The Highline seems to reflect the most ambitious, even starry-eyed vision of what a city, what New York City can be: beauty and degeneration in redemptive coexistence, various neighborhoods, cultures, and styles appreciated as distinct, living entities, but united in the narrative of walking, a celebration of the public that offers private joys,  an anonymity that is also an implicit form of intimacy. What we experience at the Highline, more than the ‘Return to Nature’, is a return to the city, its organic patterning and peopling.  As Decerteau observed, “Beneath the discourses that ideologize the city, the ruses and combinations of power that have no readable identity proliferate , without points where one can take hold of them, without rational transparency, they are impossible to administer”.  At the Highline, we are able to experience the city as a complex totality, which for people who live there, is very much related to the totality of the self.  At the Highline distance is no boundary to intimacy, as one is set apart from the city, while remaining very much a part its enveloping life.

 

Although I would like to claim that our next destination was selected after careful thought and deliberation, I have to admit that the Empire State Building chose us more than we chose it.      Towering over the skyline, it immediately attracted our gaze and offered us so clear a contrast to the scope, design, and spirit of our present surroundings that all other options seemed to dissolve. “Empire State seemed  to float, like an enchanted fairy tower, over New York”, Rem Koolhaas observed in his “Delirious New York”.  “A structure so lofty, so serene, so marvelously simple, so luminously beautiful, had never before been imagined.”

 

The neuropsychologist Julian Jaynes hypothesized that  early language users, without well established relationships between the various regions of the brain needed for speech and comprehension,   hallucinated the voices of the Gods and built monuments in the center of their cities to localize them.   Drawn by the allure of the Empire State Building , traversing block after block in its shadow, it is not difficult to see the traces of such a primal relationship to structures. In a landscape of competing glitter and attraction, the Empire State Building attempts, like the Godheads of old, to seize the attention of its viewers, to inspire compelling interest and even awe in a city where interest is endlessly divided and awe is regarded as the most unforgivable sentimentality.  As Koolhaas observed,  “The ESB is the last manifestation of Manhattanism as pure and thoughtless process, the climax of the subconcious Manhattan”.  Beyond conversations about aesthetics and cultural context, there is man’s fascination with the tremendous – his universal respect for natural power, elegant  functionality, and sheer height –   and it is this fascination that is animated in the ESB.
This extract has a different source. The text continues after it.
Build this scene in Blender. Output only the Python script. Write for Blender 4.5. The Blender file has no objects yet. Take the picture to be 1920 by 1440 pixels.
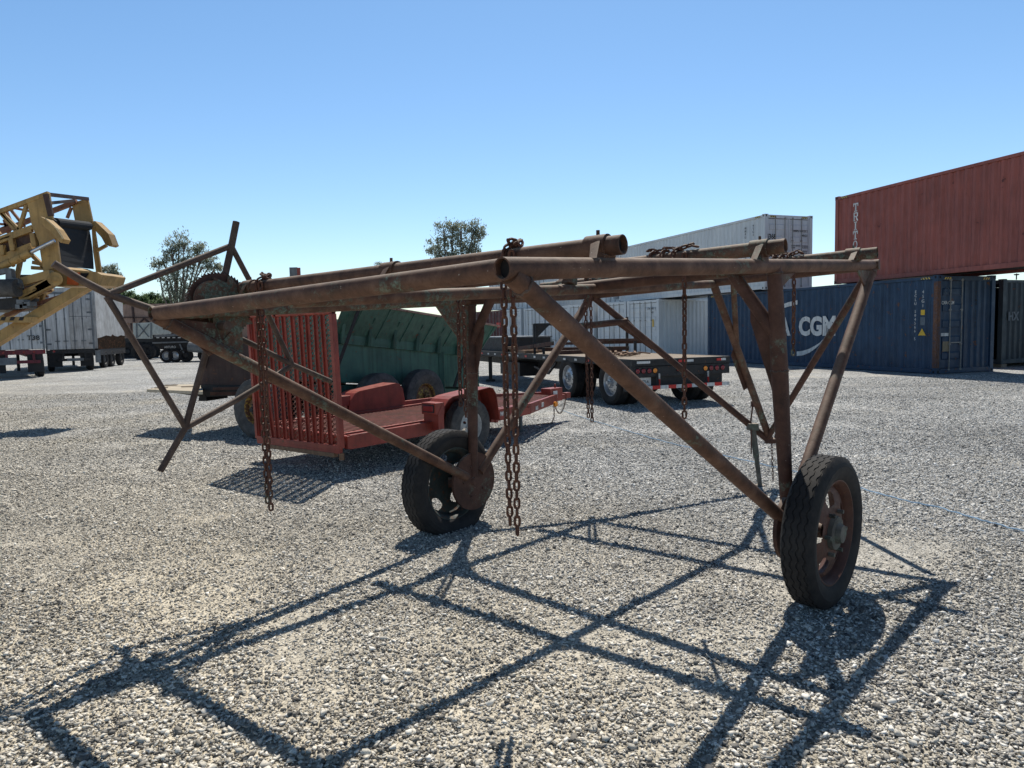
import bpy, bmesh, math, random
import numpy as np
from mathutils import Vector, Matrix, noise
random.seed(7); rng = np.random.default_rng(5)
sc = bpy.context.scene; COL = sc.collection
R_ = math.radians
# ------------------------------------------------------------------ camera frame
FPX = 1331.0; EYE = 1.7; ROLL = 0.021; PITCH = R_(4.36)
_R0 = Vector((1, 0, 0)); _F = Vector((0, math.cos(PITCH), -math.sin(PITCH))); _U0 = Vector((0, math.sin(PITCH), math.cos(PITCH)))
_R = math.cos(ROLL) * _R0 - math.sin(ROLL) * _U0
_U = math.sin(ROLL) * _R0 + math.cos(ROLL) * _U0
EYEP = Vector((0, 0, EYE))
def ray(x, y): return (x - 960) / FPX * _R - (y - 720) / FPX * _U + _F
def gnd(x, y, z=0.0):
    d = ray(x, y); return EYEP + d * ((z - EYE) / d.z)
def at(x, y, Y):
    d = ray(x, y); return EYEP + d * (Y / d.y)
def onplane(x, y, p, n):
    d = ray(x, y); n = Vector(n); return EYEP + d * ((Vector(p) - EYEP).dot(n) / d.dot(n))
# ------------------------------------------------------------------ helpers
WM = {}
def V(*a): return Vector(a)
def tag(o, label=None, cat=None, group=None, kind=None):
    if label: o['label'] = label
    if cat: o['category'] = cat
    if group: o['group'] = group
    if kind: o['kind'] = kind
    return o
def thing(name, label, cat, loc=(0, 0, 0), rz=0.0, group=None, rx=0.0, ry=0.0):
    o = bpy.data.objects.new(name, None); COL.objects.link(o)
    o.location = loc; o.rotation_euler = (rx, ry, rz); o.empty_display_size = .2
    WM[o.name] = Matrix.Translation(Vector(loc)) @ o.rotation_euler.to_matrix().to_4x4()
    return tag(o, label, cat, group)
def perp(d):
    d = d.normalized(); u = Vector((0, 0, 1)) if abs(d.z) < .95 else Vector((0, 1, 0))
    a = d.cross(u).normalized(); return a, a.cross(d).normalized()
class MB:
    def __init__(s): s.v = []; s.f = []; s.m = []; s.mi = 0
    def add(s, vs, fs):
        b = len(s.v); s.v += [Vector(x) for x in vs]
        for f in fs: s.f.append([i + b for i in f]); s.m.append(s.mi)
        return s
    def box(s, c, d, R=None):
        c = Vector(c); x, y, z = d[0] / 2, d[1] / 2, d[2] / 2
        vs = [Vector((sx * x, sy * y, sz * z)) for sx in (-1, 1) for sy in (-1, 1) for sz in (-1, 1)]
        if R is not None: vs = [R @ q for q in vs]
        return s.add([q + c for q in vs], [(0, 1, 3, 2), (4, 6, 7, 5), (0, 4, 5, 1), (2, 3, 7, 6), (0, 2, 6, 4), (1, 5, 7, 3)])
    def b2(s, lo, hi):
        return s.box([(a + b) / 2 for a, b in zip(lo, hi)], [abs(b - a) for a, b in zip(lo, hi)])
    def beam(s, p0, p1, w, h=None, up=None):
        p0 = Vector(p0); p1 = Vector(p1); d = p1 - p0; L = d.length
        if L < 1e-6: return s
        h = h or w; a, b = perp(d)
        if up is not None:
            a = d.cross(Vector(up)).normalized(); b = a.cross(d).normalized()
        R = Matrix((a, d.normalized(), b)).transposed()
        return s.box((p0 + p1) / 2, (w, L, h), R)
    def tube(s, p0, p1, r, n=14, r1=None, hollow=0.0, caps=True):
        p0 = Vector(p0); p1 = Vector(p1); r1 = r if r1 is None else r1
        a, b = perp(p1 - p0)
        cs = [(math.cos(2 * math.pi * i / n), math.sin(2 * math.pi * i / n)) for i in range(n)]
        vs = [p0 + (a * c + b * q) * r for c, q in cs] + [p1 + (a * c + b * q) * r1 for c, q in cs]
        fs = [(i, (i + 1) % n, n + (i + 1) % n, n + i) for i in range(n)]
        if hollow > 0:
            k = 2 * n
            vs += [p0 + (a * c + b * q) * (r - hollow) for c, q in cs] + [p1 + (a * c + b * q) * (r1 - hollow) for c, q in cs]
            fs += [(k + (i + 1) % n, k + i, k + n + i, k + n + (i + 1) % n) for i in range(n)]
            fs += [(i, k + i, k + (i + 1) % n, (i + 1) % n) for i in range(n)]
            fs += [(n + (i + 1) % n, k + n + (i + 1) % n, k + n + i, n + i) for i in range(n)]
        elif caps:
            fs += [tuple(range(n - 1, -1, -1)), tuple(range(n, 2 * n))]
        return s.add(vs, fs)
    def path(s, pts, r, n=10, closed=False):
        pts = [Vector(p) for p in pts]; m = len(pts); vs = []; pa = None
        for i, p in enumerate(pts):
            if closed: d = pts[(i + 1) % m] - pts[i - 1]
            else: d = pts[min(i + 1, m - 1)] - pts[max(i - 1, 0)]
            d.normalize()
            if pa is None: a, b = perp(d)
            else:
                a = (pa - d * pa.dot(d)).normalized(); b = a.cross(d).normalized()
            pa = a; rr = r[i] if isinstance(r, (list, tuple)) else r
            vs += [p + (a * math.cos(2 * math.pi * k / n) + b * math.sin(2 * math.pi * k / n)) * rr for k in range(n)]
        fs = []
        for i in range(m if closed else m - 1):
            j = (i + 1) % m
            fs += [(i * n + k, i * n + (k + 1) % n, j * n + (k + 1) % n, j * n + k) for k in range(n)]
        if not closed: fs += [tuple(range(n - 1, -1, -1)), tuple(range((m - 1) * n, m * n))]
        return s.add(vs, fs)
    def prism(s, poly, t):
        t = Vector(t); n = len(poly); vs = [Vector(p) for p in poly] + [Vector(p) + t for p in poly]
        return s.add(vs, [tuple(range(n)), tuple(range(2 * n - 1, n - 1, -1))] + [(i, n + i, n + (i + 1) % n, (i + 1) % n) for i in range(n)])
    def lathe(s, prof, M, n=48, closed=False, fn=None):
        # prof: (axial, radius) ; axis = local X of M
        k = len(prof); vs = []
        for i in range(n):
            t = 2 * math.pi * i / n
            for j, (a, r) in enumerate(prof):
                if fn: a, r = fn(i, j, a, r, t)
                vs.append(M @ Vector((a, r * math.cos(t), r * math.sin(t))))
        fs = []
        for i in range(n):
            i2 = (i + 1) % n
            for j in range(k if closed else k - 1):
                j2 = (j + 1) % k; fs.append((i * k + j, i * k + j2, i2 * k + j2, i2 * k + j))
        return s.add(vs, fs)
    def build(s, name, mat, parent=None, world=False, smooth=False, bevel=0.0, label=None, kind=None, recalc=True):
        me = bpy.data.meshes.new(name)
        vs = s.v
        M = WM.get(parent.name) if parent is not None else None
        if world and M is not None:
            Mi = M.inverted(); vs = [Mi @ q for q in vs]
        me.from_pydata([tuple(q) for q in vs], [], s.f)
        mats = mat if isinstance(mat, (list, tuple)) else [mat]
        for m_ in mats: me.materials.append(m_)
        if len(mats) > 1: me.polygons.foreach_set('material_index', s.m)
        if recalc:
            bm = bmesh.new(); bm.from_mesh(me); bmesh.ops.recalc_face_normals(bm, faces=bm.faces); bm.to_mesh(me); bm.free()
        if smooth:
            me.polygons.foreach_set('use_smooth', [True] * len(me.polygons))
            me.set_sharp_from_angle(angle=R_(40))
        o = bpy.data.objects.new(name, me); COL.objects.link(o)
        if parent is not None:
            o.parent = parent; WM[o.name] = M if M is not None else Matrix()
        if bevel > 0:
            b = o.modifiers.new('bevel', 'BEVEL'); b.width = bevel; b.segments = 2; b.limit_method = 'ANGLE'
        if label: o['label'] = label
        if kind: o['kind'] = kind
        return o
def copy_tree(o, parent=None):
    c = o.copy(); COL.objects.link(c); c.parent = parent
    for ch in list(o.children): copy_tree(ch, c)
    return c
def rot3(x, y):  # matrix with given x,y axes
    x = Vector(x).normalized(); y = Vector(y); y = (y - x * x.dot(y)).normalized()
    return Matrix((x, y, x.cross(y))).transposed()
def frame(o, x, y):
    return Matrix.Translation(Vector(o)) @ rot3(x, y).to_4x4()
def text(txt, size, M, mat, parent, name='lettering', bold=0.0, depth=.003, sx=1.0, shear=0.0, align='LEFT', world=True, extra=None):
    cu = bpy.data.curves.new('txt', 'FONT'); cu.body = txt; cu.size = size; cu.extrude = depth; cu.offset = bold * size
    cu.shear = shear; cu.align_x = align; cu.resolution_u = 3
    t = bpy.data.objects.new('txt', cu); COL.objects.link(t)
    bpy.context.view_layer.update()
    me = bpy.data.meshes.new_from_object(t.evaluated_get(bpy.context.evaluated_depsgraph_get()))
    bpy.data.objects.remove(t); bpy.data.curves.remove(cu)
    mb = MB()
    mb.add([M @ Vector((v.co.x * sx, v.co.y, v.co.z)) for v in me.vertices], [tuple(p.vertices) for p in me.polygons])
    bpy.data.meshes.remove(me)
    if extra: extra(mb, M)
    return mb.build(name, mat, parent, world=world)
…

While Highline attempts to fuse with a surrounding vision of the city, the ESB seeks to overshadow – it does not strive to elevate, but to surpass.    The ESB stands as self-absorbed monument to its own vision, an aesthetic end-in-existence, a thoughtless charge against the vault of heaven. One cannot help but connect the building to Stillman’s Tower of Babble – “a form of automatic architect, a sensuous surrender by its collective makers – from the accountant to the plumber – to the proccess of building”, as Koolhaas puts it.  There is something undeniably arrogant and extra-human in the building.  But there is also something necessarily superficial:

Pure product of proccess, the empire State can have no content.  The building is sheer envelope…The skin is all or almost all.  Empire State will gleam in all its pristine beauty, for our children’s children to wonder at.”

The lobby of the ESB is a museum of the myth of its own exterior.  Reliefs of the buildings are carved into the walls. The famous image of King Kong scaling the side of the building is parodically recreated with an ape doll in one of the display cases.

       

 

The interior has its own beauty, but it is a different grade of beauty. The lobby, with its harsh, bright-dark textures does not welcome.  It does not invite exploration.   It seems to be cognizant of the fact that the utopian premise of the exterior is only a premise, that the interior of business offices and restaurants cannot  justify the collective gesture of Babel-making any more than internal motivation can justify the poetry of sorrow in Ivanov.   There is a sort of embarrassment in design.

 

 

The contrast between the  Highline and the ESB is not only a constrast between two visions o f New York City, but between two visions of man and his project of civilization.